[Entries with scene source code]
○ ○ ○

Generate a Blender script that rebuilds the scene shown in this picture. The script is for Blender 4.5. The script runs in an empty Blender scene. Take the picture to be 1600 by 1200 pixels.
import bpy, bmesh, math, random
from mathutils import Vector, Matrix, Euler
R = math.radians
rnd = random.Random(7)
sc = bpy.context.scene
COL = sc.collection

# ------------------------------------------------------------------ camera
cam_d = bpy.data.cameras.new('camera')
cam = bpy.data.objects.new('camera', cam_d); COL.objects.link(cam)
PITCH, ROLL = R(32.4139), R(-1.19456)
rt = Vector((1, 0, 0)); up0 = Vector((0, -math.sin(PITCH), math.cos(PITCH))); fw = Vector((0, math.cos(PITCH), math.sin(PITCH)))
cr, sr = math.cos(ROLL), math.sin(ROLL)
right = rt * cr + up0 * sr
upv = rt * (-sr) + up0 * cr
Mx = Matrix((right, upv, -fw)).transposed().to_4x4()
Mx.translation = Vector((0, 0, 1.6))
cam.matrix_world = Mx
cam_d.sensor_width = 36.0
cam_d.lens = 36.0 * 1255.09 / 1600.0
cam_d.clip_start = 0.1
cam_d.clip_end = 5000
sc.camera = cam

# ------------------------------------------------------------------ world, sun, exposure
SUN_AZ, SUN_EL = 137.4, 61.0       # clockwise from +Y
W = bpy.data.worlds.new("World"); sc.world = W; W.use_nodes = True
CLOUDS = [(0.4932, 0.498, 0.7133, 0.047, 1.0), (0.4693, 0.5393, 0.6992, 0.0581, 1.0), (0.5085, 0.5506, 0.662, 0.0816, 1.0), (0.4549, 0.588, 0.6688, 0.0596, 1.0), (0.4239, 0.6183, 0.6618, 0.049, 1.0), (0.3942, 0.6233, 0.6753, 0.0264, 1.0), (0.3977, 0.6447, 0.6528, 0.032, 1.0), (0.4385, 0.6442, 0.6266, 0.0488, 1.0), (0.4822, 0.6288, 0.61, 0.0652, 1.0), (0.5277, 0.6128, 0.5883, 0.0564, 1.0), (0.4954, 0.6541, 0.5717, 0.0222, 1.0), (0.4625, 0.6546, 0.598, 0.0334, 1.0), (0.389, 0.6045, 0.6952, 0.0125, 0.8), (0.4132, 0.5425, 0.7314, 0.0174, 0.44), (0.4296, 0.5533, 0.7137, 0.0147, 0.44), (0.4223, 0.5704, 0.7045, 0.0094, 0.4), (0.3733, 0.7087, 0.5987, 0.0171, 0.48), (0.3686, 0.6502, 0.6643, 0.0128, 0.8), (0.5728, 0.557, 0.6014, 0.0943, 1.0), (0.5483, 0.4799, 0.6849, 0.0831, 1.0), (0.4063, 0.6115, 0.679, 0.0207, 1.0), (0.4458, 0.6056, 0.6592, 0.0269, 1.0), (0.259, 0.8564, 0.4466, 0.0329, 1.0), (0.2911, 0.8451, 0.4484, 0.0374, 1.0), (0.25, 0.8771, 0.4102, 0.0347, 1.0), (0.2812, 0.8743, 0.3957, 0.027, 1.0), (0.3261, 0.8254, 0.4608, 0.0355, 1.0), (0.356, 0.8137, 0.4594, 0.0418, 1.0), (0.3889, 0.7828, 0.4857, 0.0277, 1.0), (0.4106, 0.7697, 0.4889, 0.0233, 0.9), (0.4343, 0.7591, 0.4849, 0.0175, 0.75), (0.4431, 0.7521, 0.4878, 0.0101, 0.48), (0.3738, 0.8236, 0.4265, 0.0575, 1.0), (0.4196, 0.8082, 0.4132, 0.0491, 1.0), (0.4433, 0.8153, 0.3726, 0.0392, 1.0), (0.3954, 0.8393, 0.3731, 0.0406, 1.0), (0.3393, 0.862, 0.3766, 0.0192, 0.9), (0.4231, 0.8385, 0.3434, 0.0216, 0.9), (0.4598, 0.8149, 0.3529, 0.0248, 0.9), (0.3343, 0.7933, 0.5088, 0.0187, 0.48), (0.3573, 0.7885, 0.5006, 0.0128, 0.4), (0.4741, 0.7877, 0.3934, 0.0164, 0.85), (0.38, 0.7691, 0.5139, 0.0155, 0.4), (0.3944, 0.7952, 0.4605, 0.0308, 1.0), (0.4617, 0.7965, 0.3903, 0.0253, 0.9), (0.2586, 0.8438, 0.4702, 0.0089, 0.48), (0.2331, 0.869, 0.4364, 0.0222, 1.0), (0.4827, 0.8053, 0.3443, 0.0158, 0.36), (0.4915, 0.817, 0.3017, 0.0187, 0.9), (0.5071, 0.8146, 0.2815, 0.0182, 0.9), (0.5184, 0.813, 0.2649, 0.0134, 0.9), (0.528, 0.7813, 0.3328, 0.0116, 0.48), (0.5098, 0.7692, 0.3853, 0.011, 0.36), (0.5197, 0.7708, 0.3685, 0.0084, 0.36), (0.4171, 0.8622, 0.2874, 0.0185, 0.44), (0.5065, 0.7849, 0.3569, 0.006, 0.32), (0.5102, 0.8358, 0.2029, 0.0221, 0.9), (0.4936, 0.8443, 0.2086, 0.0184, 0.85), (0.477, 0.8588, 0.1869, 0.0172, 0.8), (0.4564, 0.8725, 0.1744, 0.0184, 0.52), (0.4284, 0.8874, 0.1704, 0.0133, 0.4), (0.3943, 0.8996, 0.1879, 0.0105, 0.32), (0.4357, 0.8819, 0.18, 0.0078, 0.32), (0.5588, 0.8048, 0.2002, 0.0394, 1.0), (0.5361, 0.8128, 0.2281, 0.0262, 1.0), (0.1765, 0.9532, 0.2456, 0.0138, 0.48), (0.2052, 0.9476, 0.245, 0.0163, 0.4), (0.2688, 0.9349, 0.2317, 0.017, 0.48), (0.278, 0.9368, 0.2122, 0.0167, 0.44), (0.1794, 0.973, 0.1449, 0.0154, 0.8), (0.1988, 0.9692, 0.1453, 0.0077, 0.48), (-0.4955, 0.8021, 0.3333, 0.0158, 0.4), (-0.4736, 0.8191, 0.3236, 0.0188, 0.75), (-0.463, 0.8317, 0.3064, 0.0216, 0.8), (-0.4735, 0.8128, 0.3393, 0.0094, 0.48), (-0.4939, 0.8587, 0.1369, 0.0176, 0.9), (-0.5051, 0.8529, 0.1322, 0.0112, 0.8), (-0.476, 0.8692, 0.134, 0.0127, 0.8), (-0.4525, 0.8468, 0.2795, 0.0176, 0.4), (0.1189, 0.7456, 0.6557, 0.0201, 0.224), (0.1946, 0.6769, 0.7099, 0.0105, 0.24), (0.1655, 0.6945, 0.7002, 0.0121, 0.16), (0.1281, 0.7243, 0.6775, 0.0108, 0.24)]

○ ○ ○

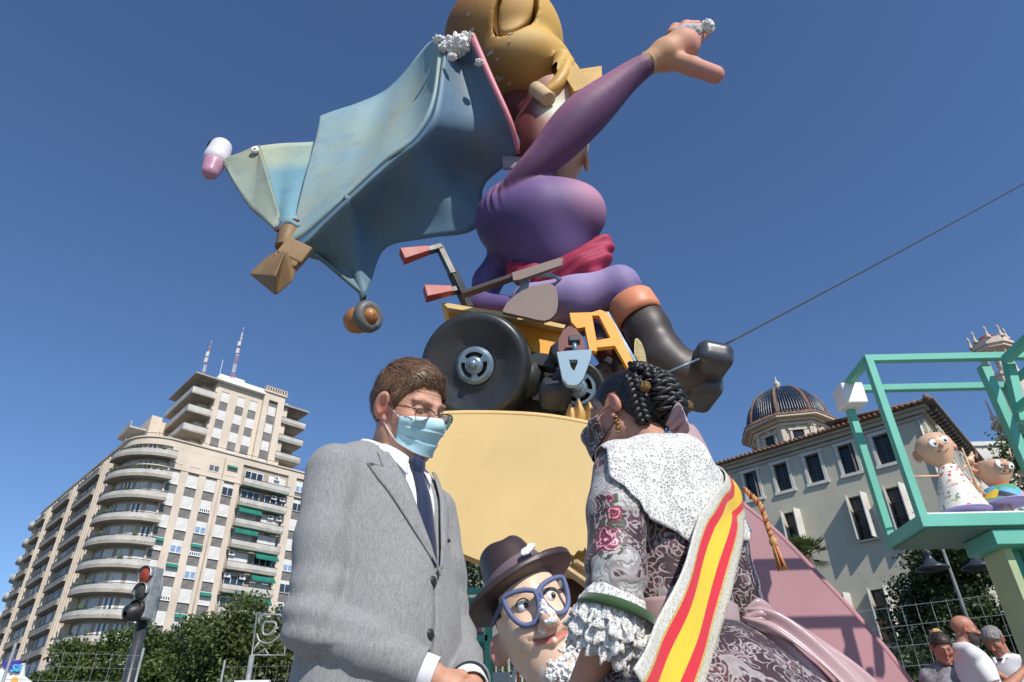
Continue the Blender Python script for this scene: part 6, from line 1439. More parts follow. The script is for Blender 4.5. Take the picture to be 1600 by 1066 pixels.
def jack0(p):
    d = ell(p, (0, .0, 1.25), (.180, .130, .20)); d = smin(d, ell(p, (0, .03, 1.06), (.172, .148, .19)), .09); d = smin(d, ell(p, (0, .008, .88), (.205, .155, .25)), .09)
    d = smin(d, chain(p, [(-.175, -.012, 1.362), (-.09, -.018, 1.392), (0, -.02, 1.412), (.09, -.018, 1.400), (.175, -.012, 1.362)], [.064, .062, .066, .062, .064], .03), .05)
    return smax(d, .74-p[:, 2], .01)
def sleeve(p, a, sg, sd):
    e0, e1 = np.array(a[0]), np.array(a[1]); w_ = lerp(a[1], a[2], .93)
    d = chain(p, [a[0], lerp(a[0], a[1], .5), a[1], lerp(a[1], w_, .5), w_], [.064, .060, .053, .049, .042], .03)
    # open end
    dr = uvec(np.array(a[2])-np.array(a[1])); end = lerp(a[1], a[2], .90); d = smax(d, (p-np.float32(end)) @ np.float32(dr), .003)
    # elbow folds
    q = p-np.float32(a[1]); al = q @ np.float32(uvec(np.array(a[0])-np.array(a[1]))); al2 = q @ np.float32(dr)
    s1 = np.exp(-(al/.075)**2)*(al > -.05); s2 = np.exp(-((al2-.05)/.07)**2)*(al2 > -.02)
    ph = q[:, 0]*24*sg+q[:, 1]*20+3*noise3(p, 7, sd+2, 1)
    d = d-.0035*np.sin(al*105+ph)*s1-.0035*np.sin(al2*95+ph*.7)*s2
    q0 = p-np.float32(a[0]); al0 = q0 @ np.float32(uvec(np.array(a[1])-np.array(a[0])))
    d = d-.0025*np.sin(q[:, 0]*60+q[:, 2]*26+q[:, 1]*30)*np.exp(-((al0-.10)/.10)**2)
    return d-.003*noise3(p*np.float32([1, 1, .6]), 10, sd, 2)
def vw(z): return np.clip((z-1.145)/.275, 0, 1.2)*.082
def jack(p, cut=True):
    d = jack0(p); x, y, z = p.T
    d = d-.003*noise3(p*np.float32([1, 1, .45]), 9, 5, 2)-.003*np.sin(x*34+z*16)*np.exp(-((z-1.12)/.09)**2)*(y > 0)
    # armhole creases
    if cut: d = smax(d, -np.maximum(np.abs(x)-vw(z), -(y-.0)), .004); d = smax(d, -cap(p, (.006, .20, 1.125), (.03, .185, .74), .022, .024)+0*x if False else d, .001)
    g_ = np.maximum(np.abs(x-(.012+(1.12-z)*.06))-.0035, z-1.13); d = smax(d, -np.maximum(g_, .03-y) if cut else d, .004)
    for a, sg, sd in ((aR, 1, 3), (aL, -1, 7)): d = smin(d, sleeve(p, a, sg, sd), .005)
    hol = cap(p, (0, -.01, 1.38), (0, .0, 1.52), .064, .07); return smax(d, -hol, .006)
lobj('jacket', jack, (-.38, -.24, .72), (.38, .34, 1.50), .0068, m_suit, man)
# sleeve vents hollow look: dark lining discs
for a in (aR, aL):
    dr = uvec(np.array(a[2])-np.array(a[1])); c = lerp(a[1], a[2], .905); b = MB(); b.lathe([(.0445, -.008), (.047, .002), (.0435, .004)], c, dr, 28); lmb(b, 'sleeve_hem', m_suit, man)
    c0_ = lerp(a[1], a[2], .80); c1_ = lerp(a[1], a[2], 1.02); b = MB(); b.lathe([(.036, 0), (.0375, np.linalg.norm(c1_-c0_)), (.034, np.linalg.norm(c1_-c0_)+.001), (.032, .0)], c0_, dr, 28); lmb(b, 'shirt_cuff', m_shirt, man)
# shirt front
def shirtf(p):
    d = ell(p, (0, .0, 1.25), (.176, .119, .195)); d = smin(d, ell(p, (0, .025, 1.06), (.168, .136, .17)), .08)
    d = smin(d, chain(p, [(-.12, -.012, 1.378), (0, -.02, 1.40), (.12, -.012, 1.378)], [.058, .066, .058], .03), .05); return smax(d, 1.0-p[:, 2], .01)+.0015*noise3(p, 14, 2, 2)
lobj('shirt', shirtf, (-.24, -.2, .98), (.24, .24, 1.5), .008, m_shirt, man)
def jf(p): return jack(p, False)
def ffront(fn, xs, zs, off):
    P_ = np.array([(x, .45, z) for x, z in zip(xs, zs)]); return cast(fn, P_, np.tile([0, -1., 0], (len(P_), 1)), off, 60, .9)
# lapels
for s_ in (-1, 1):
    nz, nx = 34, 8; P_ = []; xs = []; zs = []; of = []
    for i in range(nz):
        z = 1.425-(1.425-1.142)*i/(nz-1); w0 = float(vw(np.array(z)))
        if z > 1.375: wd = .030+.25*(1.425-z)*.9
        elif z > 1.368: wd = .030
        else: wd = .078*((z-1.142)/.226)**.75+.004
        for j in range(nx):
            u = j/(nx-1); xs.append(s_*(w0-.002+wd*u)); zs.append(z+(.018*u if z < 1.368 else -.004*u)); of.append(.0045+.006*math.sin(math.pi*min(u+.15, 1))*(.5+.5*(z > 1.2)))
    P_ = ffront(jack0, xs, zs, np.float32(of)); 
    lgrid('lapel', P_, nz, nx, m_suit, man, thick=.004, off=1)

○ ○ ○

- [Challenge] Retype verbatim the lines that run from the line containing "Generate a Blender" to the line containing "sc.camera = cam", both inclusive, and no others.

- [Exercise response]
Generate a Blender script that rebuilds the scene shown in this picture. The script is for Blender 4.5. The script runs in an empty Blender scene. Take the picture to be 1600 by 1200 pixels.
import bpy, bmesh, math, random
from mathutils import Vector, Matrix, Euler
R = math.radians
rnd = random.Random(7)
sc = bpy.context.scene
COL = sc.collection

# ------------------------------------------------------------------ camera
cam_d = bpy.data.cameras.new('camera')
cam = bpy.data.objects.new('camera', cam_d); COL.objects.link(cam)
PITCH, ROLL = R(32.4139), R(-1.19456)
rt = Vector((1, 0, 0)); up0 = Vector((0, -math.sin(PITCH), math.cos(PITCH))); fw = Vector((0, math.cos(PITCH), math.sin(PITCH)))
cr, sr = math.cos(ROLL), math.sin(ROLL)
right = rt * cr + up0 * sr
upv = rt * (-sr) + up0 * cr
Mx = Matrix((right, upv, -fw)).transposed().to_4x4()
Mx.translation = Vector((0, 0, 1.6))
cam.matrix_world = Mx
cam_d.sensor_width = 36.0
cam_d.lens = 36.0 * 1255.09 / 1600.0
cam_d.clip_start = 0.1
cam_d.clip_end = 5000
sc.camera = cam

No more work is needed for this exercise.